*WRITTEN PROBLEM*: With all pictures omitted, return verbatim the lines from the beginning of the records below through the line containing "lab, 'wire', 'overhead railway wires')".

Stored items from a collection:
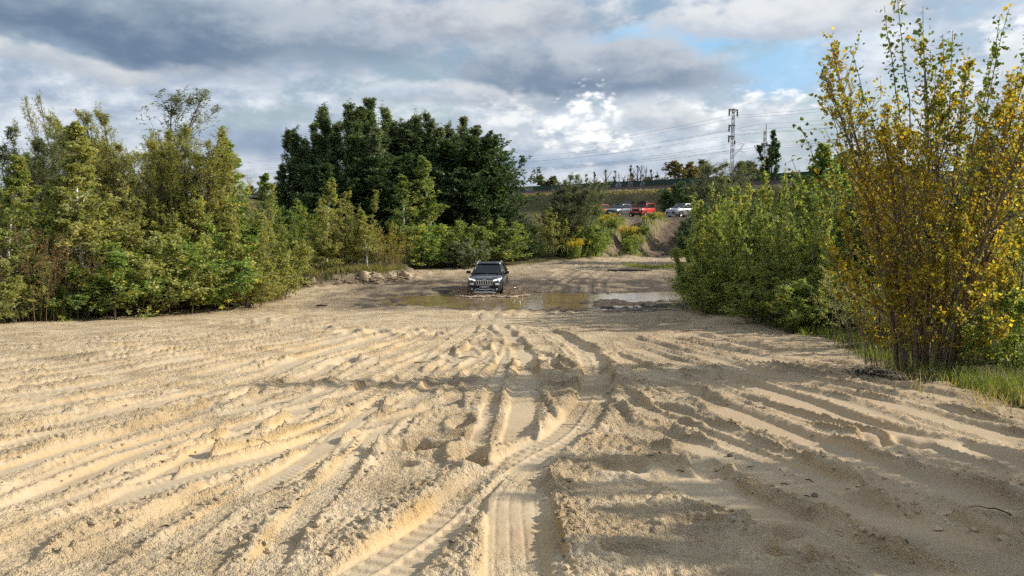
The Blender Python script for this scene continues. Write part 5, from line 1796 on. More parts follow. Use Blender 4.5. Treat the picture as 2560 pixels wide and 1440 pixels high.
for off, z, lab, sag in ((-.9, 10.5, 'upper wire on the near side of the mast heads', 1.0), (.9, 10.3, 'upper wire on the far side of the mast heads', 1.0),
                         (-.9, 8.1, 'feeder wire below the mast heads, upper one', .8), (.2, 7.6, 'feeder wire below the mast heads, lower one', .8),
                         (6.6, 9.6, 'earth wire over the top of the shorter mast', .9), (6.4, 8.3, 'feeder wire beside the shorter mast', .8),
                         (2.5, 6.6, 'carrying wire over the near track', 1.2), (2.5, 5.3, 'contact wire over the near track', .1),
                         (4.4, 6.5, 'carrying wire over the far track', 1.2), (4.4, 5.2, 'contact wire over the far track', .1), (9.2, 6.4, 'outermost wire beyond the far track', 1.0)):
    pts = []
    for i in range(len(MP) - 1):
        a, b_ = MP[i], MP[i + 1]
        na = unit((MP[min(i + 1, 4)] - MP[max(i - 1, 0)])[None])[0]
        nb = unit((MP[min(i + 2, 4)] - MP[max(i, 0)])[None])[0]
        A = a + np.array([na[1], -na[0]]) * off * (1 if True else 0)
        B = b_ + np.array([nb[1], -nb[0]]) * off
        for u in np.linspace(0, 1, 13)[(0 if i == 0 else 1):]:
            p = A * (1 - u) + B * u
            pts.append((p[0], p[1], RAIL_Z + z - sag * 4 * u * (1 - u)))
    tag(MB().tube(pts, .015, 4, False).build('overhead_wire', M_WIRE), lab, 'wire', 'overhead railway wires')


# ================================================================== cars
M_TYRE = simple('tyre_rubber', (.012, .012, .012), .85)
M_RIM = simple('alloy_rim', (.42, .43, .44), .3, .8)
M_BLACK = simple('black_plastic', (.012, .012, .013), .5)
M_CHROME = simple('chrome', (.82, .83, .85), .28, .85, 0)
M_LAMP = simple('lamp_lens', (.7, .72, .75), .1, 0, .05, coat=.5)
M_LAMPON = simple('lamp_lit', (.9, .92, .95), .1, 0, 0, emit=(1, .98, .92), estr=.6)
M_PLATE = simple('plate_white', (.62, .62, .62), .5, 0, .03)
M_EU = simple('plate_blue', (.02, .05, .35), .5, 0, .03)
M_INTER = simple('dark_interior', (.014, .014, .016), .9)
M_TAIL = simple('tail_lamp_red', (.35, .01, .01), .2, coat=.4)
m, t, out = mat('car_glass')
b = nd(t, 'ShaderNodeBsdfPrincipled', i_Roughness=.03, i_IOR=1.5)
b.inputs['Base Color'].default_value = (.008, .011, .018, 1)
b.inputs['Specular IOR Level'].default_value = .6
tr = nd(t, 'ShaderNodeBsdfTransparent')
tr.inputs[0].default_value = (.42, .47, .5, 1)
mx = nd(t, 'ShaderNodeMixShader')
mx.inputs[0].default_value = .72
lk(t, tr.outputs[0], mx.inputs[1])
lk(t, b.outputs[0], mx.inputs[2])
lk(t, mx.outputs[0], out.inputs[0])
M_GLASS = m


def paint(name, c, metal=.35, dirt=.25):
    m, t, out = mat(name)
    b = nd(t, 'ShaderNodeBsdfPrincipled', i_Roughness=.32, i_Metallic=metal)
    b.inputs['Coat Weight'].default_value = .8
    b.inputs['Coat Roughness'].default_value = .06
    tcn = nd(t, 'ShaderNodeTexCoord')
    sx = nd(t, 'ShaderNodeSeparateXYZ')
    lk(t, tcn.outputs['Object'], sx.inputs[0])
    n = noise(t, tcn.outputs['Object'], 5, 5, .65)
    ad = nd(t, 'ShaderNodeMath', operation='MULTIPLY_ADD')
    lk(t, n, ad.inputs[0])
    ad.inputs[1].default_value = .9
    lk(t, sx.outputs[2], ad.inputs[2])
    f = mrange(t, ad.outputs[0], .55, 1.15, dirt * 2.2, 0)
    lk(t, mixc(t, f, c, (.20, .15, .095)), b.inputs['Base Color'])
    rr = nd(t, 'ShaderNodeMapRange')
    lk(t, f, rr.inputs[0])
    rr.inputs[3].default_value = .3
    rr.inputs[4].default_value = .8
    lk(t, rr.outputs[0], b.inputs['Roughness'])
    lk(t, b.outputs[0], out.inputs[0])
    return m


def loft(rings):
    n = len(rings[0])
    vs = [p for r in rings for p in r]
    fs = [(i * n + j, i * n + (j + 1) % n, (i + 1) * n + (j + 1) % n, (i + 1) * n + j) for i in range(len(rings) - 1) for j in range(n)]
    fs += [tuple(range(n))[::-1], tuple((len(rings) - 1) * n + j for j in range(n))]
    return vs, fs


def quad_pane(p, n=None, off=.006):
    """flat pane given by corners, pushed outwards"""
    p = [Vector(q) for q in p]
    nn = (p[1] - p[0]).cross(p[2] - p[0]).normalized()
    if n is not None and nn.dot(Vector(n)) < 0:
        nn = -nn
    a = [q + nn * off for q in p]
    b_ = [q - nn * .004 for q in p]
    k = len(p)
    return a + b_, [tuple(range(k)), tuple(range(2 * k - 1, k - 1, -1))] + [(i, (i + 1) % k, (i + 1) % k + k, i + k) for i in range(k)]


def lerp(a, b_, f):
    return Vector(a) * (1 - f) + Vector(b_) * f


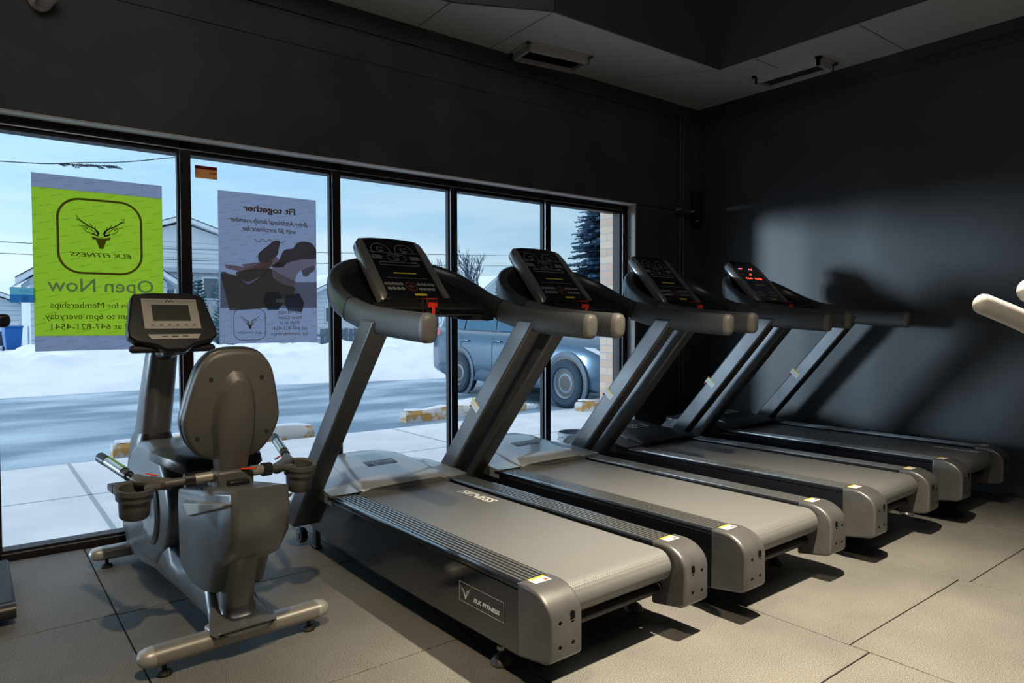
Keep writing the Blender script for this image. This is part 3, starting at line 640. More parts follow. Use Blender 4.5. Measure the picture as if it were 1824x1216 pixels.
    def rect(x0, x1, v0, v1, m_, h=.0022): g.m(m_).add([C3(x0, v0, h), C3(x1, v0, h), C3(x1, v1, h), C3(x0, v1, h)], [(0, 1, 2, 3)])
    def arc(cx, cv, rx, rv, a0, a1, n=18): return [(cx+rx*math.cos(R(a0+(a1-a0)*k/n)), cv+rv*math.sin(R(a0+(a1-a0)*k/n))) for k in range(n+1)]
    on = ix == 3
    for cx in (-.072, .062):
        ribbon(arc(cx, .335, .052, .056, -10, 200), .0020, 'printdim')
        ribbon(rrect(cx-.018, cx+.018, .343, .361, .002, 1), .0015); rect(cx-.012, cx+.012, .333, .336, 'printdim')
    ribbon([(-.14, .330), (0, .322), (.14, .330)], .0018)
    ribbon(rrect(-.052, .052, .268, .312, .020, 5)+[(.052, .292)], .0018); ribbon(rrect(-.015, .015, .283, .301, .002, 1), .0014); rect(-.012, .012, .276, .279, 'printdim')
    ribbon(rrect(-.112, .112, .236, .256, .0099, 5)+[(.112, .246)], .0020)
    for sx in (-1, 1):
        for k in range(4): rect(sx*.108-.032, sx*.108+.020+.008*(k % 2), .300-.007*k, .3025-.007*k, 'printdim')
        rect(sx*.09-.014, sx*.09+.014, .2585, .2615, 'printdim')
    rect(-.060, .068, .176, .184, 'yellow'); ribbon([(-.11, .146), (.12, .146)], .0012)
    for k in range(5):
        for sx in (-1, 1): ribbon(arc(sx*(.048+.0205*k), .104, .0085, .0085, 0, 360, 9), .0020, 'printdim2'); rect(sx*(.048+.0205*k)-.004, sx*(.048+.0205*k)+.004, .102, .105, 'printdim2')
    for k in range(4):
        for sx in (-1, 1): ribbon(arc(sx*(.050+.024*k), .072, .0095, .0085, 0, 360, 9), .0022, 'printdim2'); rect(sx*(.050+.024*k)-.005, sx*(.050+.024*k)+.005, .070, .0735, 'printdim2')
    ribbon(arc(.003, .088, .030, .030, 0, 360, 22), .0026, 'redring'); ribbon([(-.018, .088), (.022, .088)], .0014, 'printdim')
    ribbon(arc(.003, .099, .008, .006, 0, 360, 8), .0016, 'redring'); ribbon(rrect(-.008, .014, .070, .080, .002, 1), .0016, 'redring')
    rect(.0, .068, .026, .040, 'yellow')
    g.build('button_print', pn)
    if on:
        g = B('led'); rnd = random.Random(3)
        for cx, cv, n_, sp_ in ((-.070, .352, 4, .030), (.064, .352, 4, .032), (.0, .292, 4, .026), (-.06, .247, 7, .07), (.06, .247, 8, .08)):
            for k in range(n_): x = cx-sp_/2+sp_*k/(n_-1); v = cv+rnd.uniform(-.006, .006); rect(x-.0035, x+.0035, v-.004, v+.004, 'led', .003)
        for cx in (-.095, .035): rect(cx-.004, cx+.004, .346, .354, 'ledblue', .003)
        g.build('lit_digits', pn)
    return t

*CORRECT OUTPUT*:
The Blender Python script for this scene continues. Write part 5, from line 1796 on. More parts follow. Use Blender 4.5. Treat the picture as 2560 pixels wide and 1440 pixels high.
for off, z, lab, sag in ((-.9, 10.5, 'upper wire on the near side of the mast heads', 1.0), (.9, 10.3, 'upper wire on the far side of the mast heads', 1.0),
                         (-.9, 8.1, 'feeder wire below the mast heads, upper one', .8), (.2, 7.6, 'feeder wire below the mast heads, lower one', .8),
                         (6.6, 9.6, 'earth wire over the top of the shorter mast', .9), (6.4, 8.3, 'feeder wire beside the shorter mast', .8),
                         (2.5, 6.6, 'carrying wire over the near track', 1.2), (2.5, 5.3, 'contact wire over the near track', .1),
                         (4.4, 6.5, 'carrying wire over the far track', 1.2), (4.4, 5.2, 'contact wire over the far track', .1), (9.2, 6.4, 'outermost wire beyond the far track', 1.0)):
    pts = []
    for i in range(len(MP) - 1):
        a, b_ = MP[i], MP[i + 1]
        na = unit((MP[min(i + 1, 4)] - MP[max(i - 1, 0)])[None])[0]
        nb = unit((MP[min(i + 2, 4)] - MP[max(i, 0)])[None])[0]
        A = a + np.array([na[1], -na[0]]) * off * (1 if True else 0)
        B = b_ + np.array([nb[1], -nb[0]]) * off
        for u in np.linspace(0, 1, 13)[(0 if i == 0 else 1):]:
            p = A * (1 - u) + B * u
            pts.append((p[0], p[1], RAIL_Z + z - sag * 4 * u * (1 - u)))
    tag(MB().tube(pts, .015, 4, False).build('overhead_wire', M_WIRE), lab, 'wire', 'overhead railway wires')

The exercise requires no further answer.